Even before that is done, the country has been rapidly losing the benefits associated with an economy with considerable population. The country’s estimated 170 million people is said to provide a huge market for the smart investor. But that perception is quite questionable now that the level of deep poverty and the decimation of the middle class that have left the country with a demography of extremely rich few and extremely poor majority. That is not the definition of a huge market for the smart investor.
From the testimonies of Kemi Adeosun, minister of Finance and Godwin Emefiele, CBN governor, before the National Assembly last week, we are in a full recession despite the Minister of National Planning, Udoma Udo Udoma’s attempt to classify it as technical recession.
The major concern within the business community is the seeming unwillingness of the Federal Government to address the key economic issues that could energise the real sector. More than one year after coming on board, the administration has yet to come up with a road map for addressing the energy crisis. Of course, the Buhari administration is not directly responsible for the abject state of public power supply. But government is a continuum and the previous administration had done a great deal in building a new generation of power plants under the NIPP programme.
The resurgence of militancy in the Niger Delta does not make it a justifiable alibi for the administration not to energise those power plants. If the Abuja considered the coming on stream of those gas powered plants critical to its developmental agenda, it would have taken a different approach in dealing with the issues in the region rather than the bellicose disposition towards the militants that apparently exacerbated the atmosphere of mistrust.
It does not inspire confidence in government when its key functionaries off-handedly blame the militants for the tragic state of public power supply in a manner that suggests it’s up to the citizens to prevail on the militants.
Since the late President Umar Yar’Adua reached out to the militants in 2007, the region has almost had uninterrupted peace until the advent of the current administration. The attitude of the administration is a reflection of where its priorities lie. If it considered the boosting of the power generation capacity in the country important, it would have done just that with the militants keying into the programme.
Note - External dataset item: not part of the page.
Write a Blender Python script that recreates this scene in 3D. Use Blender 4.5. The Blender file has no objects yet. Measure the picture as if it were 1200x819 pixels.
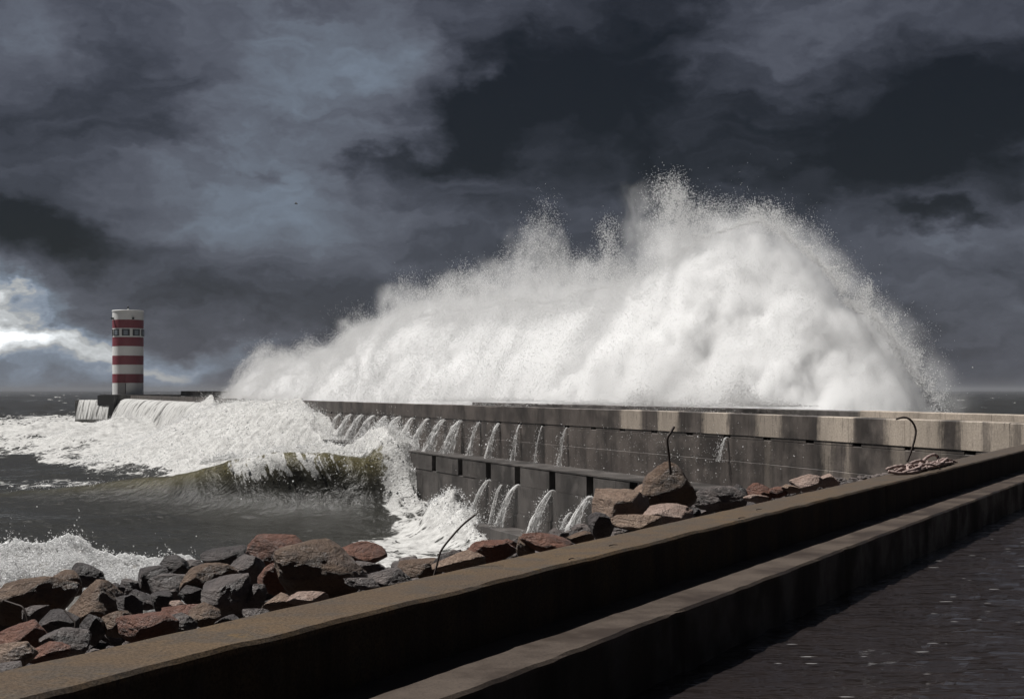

If it considered job creation as a critical index for measuring success beyond the rhetoric associated with electoral campaigns, perhaps manufacturers would have had something to hope for and turn their attention to exploring the emerging opportunities.
Unlike the way banks were hounded and threatened when declining fortunes forced them to down size, the Federal Government cannot arm-twist private manufacturers should they decide to relocate their machines to other countries. Businesses thrive where they are welcome by the host government through a prudent regime of policies that will enable them operate at minimal costs and where policies are not routinely amended with the appointment of a new minister.